■ **Work to complete**
Set down exactly the lines of the listing below, please, beginning with the first and ending with the line that holds "SC.camera = cam".

■ **Material**
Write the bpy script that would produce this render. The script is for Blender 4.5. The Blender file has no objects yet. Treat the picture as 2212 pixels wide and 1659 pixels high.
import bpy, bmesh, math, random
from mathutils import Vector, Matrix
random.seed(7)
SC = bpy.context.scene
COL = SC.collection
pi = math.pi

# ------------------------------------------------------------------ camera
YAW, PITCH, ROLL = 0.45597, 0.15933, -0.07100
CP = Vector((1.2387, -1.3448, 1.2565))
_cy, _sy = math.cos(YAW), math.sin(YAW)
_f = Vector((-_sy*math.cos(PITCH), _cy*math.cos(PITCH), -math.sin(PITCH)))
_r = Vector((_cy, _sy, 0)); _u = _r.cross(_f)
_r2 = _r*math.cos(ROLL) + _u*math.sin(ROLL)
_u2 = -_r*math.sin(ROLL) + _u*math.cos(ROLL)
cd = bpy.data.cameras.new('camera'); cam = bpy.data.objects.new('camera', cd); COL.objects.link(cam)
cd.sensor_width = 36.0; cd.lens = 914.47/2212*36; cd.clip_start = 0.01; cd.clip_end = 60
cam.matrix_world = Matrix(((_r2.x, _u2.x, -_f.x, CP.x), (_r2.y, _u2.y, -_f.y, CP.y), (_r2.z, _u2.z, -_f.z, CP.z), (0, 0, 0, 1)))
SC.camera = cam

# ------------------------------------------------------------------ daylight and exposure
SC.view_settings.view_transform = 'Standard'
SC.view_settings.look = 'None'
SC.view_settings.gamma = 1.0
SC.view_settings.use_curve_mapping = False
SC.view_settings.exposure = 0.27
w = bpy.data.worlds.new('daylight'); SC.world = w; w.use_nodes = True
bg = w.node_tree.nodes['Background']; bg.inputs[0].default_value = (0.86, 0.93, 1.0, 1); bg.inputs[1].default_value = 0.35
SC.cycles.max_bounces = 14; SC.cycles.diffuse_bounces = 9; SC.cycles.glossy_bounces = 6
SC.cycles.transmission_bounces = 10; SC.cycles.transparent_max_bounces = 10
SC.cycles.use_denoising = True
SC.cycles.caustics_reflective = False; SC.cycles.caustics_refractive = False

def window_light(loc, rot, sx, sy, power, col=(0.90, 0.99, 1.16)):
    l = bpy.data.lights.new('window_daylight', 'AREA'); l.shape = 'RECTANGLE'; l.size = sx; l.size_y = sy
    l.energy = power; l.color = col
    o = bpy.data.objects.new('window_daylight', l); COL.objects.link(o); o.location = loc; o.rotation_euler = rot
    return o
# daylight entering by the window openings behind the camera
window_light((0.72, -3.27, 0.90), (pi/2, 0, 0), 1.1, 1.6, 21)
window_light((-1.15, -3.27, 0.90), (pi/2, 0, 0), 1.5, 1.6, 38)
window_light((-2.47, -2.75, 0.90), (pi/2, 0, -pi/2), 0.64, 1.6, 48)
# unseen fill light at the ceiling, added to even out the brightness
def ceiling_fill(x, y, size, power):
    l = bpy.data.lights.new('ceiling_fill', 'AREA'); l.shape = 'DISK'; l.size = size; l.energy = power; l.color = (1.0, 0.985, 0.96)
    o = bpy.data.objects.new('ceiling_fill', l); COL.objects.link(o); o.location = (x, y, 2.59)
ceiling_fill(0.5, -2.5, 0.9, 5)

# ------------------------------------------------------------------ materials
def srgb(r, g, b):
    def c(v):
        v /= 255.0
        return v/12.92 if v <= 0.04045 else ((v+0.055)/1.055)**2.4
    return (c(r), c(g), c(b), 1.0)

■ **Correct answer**
Write the bpy script that would produce this render. The script is for Blender 4.5. The Blender file has no objects yet. Treat the picture as 2212 pixels wide and 1659 pixels high.
import bpy, bmesh, math, random
from mathutils import Vector, Matrix
random.seed(7)
SC = bpy.context.scene
COL = SC.collection
pi = math.pi

# ------------------------------------------------------------------ camera
YAW, PITCH, ROLL = 0.45597, 0.15933, -0.07100
CP = Vector((1.2387, -1.3448, 1.2565))
_cy, _sy = math.cos(YAW), math.sin(YAW)
_f = Vector((-_sy*math.cos(PITCH), _cy*math.cos(PITCH), -math.sin(PITCH)))
_r = Vector((_cy, _sy, 0)); _u = _r.cross(_f)
_r2 = _r*math.cos(ROLL) + _u*math.sin(ROLL)
_u2 = -_r*math.sin(ROLL) + _u*math.cos(ROLL)
cd = bpy.data.cameras.new('camera'); cam = bpy.data.objects.new('camera', cd); COL.objects.link(cam)
cd.sensor_width = 36.0; cd.lens = 914.47/2212*36; cd.clip_start = 0.01; cd.clip_end = 60
cam.matrix_world = Matrix(((_r2.x, _u2.x, -_f.x, CP.x), (_r2.y, _u2.y, -_f.y, CP.y), (_r2.z, _u2.z, -_f.z, CP.z), (0, 0, 0, 1)))
SC.camera = cam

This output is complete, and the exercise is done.